Columna de Noam Titelman: El anti-progresismo no resolverá nada
Permítanme partir con una aseveración categórica para despejar cualquier duda: el progresismo no puede ni debe retroceder ni un centímetro en las reivindicaciones históricas del feminismo, los derechos de las diversidades sexuales y de género y la lucha antirracista. Si alguien cree que la manera de apelar al electorado de la ultraderecha es con un discurso antiprogresista, rápidamente descubrirá que la gente suele preferir el original a la copia. No solo eso. Una estrategia como esa corre el riesgo de alejar incluso a los propios: retroceder ante el anti-progresismo es receta segura para la derrota.
Ahora bien, para poder avanzar en las múltiples demandas que encarna el progresismo se necesita convocar una mayoría que permita ganar elecciones. La política se trata de buscar acuerdo de muchos diferentes que piensan parecido. Luego de las derrotas en las últimas contiendas electorales, bien valdría la pena reflexionar por qué no se ha logrado construir esta mayoría.
Una parte de la explicación es la incorporación masiva de nuevos votantes. Recientes estudios, como los del COES, muestran que los nuevos votantes tienden a ser más conservadores en las mal llamadas temáticas “valóricas” o “sociales” (mal llamadas porque, pese al uso que se les da en el debate público, tienen mucho de económico también). Así, estos estudios de panel del COES muestran que, a diferencia de los votantes habituales, la gran mayoría de los nuevos votantes optaron por el rechazo en el plebiscito de salida de 2022. Asimismo, el análisis de las recientes elecciones de consejeros constitucionales (Altman et al. 2023) muestran que seis de cada 10 nuevos votantes fueron a Republicanos.
Hay buenas razones para ver en estas posiciones conservadoras la expresión de una identidad especifica. Como muestra el estudio Melendez et al. (2021), en torno al plebiscito de entrada de 2020 y el debate constitucional se activó una identidad cristiana. Además, la reciente encuesta Bicentenario muestra que para 48% de los chilenos su religión es muy o bastante importante para su identidad, aunque la confianza en la Iglesia católica se ha desplomado.
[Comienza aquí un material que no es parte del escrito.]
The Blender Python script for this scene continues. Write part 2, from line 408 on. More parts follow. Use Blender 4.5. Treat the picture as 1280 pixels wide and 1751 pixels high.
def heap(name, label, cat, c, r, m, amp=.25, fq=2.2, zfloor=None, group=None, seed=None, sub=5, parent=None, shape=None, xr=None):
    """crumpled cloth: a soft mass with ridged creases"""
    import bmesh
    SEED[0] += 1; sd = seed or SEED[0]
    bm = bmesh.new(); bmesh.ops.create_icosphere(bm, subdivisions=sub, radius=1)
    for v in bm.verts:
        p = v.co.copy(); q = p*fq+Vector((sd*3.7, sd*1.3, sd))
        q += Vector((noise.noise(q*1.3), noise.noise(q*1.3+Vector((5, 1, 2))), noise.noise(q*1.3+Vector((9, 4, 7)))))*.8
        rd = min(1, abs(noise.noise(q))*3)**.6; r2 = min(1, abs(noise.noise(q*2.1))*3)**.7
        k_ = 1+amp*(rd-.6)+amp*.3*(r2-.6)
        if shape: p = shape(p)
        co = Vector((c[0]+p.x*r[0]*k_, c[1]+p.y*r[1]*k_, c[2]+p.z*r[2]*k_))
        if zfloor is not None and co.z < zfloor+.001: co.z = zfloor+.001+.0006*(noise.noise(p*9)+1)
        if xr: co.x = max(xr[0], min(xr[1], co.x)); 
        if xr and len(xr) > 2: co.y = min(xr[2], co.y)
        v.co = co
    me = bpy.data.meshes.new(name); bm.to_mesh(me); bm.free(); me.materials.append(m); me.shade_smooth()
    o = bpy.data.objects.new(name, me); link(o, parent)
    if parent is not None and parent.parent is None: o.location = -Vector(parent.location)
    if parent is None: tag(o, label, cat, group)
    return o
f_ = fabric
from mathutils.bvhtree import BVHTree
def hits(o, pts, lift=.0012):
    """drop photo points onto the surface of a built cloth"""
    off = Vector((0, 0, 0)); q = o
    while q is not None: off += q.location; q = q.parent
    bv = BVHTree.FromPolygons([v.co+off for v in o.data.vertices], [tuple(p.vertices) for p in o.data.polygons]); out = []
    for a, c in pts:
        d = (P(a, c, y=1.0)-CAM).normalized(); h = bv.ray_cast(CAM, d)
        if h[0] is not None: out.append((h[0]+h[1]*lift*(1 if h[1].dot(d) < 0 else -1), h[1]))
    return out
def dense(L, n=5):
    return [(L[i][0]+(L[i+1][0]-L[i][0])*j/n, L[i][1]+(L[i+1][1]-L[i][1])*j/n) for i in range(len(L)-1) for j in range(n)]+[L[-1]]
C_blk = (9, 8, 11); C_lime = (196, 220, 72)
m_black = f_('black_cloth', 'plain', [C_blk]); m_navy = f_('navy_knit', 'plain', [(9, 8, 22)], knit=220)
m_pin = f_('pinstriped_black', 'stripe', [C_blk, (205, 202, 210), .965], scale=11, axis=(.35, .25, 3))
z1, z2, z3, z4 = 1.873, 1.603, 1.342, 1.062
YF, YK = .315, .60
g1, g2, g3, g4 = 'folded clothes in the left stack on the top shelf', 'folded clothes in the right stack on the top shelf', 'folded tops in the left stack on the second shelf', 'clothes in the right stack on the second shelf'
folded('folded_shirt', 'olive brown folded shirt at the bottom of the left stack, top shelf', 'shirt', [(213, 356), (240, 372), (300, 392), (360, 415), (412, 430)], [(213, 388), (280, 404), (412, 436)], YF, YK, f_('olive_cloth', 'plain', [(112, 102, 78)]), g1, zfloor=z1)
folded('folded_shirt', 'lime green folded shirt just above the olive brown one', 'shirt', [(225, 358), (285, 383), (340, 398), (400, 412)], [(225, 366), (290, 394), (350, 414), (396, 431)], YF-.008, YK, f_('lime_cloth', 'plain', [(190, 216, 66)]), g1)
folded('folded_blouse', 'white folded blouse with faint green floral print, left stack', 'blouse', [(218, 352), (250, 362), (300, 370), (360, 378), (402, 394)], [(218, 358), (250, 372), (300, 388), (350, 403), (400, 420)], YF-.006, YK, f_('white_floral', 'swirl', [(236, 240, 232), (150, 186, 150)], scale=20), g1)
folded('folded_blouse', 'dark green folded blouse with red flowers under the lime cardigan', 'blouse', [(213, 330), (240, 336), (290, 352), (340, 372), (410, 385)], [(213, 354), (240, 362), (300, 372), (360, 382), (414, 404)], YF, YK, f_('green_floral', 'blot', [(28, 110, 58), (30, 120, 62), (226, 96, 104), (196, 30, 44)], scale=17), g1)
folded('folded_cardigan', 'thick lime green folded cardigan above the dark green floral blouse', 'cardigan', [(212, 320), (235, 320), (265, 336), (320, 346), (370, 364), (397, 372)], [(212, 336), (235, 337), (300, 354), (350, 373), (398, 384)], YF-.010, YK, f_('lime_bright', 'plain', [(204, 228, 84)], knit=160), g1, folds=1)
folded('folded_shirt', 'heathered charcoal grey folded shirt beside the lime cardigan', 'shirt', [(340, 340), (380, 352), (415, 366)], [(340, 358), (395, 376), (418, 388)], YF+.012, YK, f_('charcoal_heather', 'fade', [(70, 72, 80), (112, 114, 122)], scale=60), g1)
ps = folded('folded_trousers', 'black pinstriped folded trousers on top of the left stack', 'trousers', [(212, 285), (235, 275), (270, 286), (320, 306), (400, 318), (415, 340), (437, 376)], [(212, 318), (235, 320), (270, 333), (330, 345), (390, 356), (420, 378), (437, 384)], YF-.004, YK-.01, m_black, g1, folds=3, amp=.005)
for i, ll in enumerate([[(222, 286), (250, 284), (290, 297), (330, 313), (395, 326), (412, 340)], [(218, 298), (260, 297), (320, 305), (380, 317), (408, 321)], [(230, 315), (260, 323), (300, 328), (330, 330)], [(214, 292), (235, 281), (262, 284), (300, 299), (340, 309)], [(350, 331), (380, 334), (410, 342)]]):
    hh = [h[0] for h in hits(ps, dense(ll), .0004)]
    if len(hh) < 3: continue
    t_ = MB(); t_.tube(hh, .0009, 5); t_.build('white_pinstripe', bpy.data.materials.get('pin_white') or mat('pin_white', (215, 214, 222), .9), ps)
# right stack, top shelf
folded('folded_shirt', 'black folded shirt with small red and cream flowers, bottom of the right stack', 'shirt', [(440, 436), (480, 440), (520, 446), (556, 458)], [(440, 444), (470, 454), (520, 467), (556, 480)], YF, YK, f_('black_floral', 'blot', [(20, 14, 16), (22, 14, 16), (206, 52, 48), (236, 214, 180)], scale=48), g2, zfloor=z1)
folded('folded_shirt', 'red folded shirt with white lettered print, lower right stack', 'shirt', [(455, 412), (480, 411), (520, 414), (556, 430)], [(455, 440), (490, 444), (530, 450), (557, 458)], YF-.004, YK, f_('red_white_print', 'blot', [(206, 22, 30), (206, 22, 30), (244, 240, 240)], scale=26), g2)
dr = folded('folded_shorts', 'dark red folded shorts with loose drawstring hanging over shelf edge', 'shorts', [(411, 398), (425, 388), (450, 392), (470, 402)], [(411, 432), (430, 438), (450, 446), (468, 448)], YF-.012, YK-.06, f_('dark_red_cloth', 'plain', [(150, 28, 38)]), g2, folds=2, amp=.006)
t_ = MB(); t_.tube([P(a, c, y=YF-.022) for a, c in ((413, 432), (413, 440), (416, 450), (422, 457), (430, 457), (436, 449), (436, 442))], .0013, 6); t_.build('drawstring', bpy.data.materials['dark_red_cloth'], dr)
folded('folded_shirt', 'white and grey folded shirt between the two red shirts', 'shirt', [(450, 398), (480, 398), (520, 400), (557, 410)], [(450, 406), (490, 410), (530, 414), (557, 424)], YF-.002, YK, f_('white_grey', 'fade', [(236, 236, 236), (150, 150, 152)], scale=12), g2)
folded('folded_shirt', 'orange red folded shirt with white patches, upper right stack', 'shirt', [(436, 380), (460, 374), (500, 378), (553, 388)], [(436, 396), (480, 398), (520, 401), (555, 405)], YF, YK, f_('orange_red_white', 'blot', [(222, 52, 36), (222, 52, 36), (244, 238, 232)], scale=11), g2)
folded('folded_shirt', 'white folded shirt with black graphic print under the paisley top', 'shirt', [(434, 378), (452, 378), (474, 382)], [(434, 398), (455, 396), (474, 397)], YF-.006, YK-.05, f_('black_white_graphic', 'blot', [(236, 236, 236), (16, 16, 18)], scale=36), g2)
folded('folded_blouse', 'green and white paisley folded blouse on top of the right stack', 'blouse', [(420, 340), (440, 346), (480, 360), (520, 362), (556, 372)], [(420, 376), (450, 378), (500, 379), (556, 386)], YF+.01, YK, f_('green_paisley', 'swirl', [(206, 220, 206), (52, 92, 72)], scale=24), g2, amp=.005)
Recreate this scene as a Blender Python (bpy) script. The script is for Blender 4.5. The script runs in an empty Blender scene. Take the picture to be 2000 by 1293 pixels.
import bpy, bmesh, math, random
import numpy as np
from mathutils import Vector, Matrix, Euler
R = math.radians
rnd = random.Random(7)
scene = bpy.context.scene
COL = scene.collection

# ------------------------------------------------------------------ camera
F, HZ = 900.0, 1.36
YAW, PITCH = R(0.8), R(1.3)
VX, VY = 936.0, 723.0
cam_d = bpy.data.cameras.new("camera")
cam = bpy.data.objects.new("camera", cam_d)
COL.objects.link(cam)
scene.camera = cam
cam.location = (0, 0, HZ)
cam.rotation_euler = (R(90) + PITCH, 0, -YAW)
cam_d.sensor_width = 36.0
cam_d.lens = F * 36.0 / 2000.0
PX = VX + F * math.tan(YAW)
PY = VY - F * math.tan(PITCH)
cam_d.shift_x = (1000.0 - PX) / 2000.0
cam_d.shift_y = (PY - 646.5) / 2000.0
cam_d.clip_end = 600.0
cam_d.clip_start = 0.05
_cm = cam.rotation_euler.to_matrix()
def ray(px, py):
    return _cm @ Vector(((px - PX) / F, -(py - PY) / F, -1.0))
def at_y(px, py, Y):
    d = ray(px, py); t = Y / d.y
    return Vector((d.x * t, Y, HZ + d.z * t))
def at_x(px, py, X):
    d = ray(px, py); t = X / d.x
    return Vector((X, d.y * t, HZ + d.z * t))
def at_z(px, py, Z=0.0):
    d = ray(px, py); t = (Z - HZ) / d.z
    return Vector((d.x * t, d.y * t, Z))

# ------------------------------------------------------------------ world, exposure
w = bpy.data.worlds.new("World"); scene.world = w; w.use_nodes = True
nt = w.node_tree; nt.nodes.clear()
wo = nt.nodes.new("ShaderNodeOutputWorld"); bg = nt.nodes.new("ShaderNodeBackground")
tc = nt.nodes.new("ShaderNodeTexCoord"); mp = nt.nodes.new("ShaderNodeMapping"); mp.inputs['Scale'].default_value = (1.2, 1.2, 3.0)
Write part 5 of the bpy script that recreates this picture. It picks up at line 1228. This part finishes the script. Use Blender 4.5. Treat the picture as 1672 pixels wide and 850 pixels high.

¿Es posible defender un proyecto de sociedad progresista sin regalarle la identidad cristiana a la ultraderecha? Yo creo que sí. De hecho, el aborto en tres causales se aprobó en un gobierno que contaba con una fuerza socialcristiana entre sus filas (la DC).
La solución no es fácil, pero hay dos puntos centrales. En primer lugar, dejar de plantear el dilema como una dicotomía de política de identidades versus política universalista. Hay que defender los derechos de reconocimiento de grupos oprimidos en la sociedad, junto con propuestas universalistas de redistribución. No hay nada contradictorio en esto y el desafío es hacer ambas.
El segundo punto puede sonar simple, pero es tremendamente escaso: no marginar ni despreciar. No se trata de modificar al progresismo para que se parezca más al cristianismo, sino de respetar a aquellos que valoran su fe y convocarlos a un proyecto progresista amplio y diverso. Lo peor que el progresismo podría hacer es caricaturizar y desechar a los ciudadanos de fe, asumir que su lugar “natural” sería en la derecha y restarlos de su coalición. El resultado sería una profecía autocumplida en que el progresismo se resta de aspirar a ser mayoría
El anti-progresismo no resolverá los problemas del progresismo. Tampoco marginar ni despreciar. En definitiva, ni retroceder ni restar.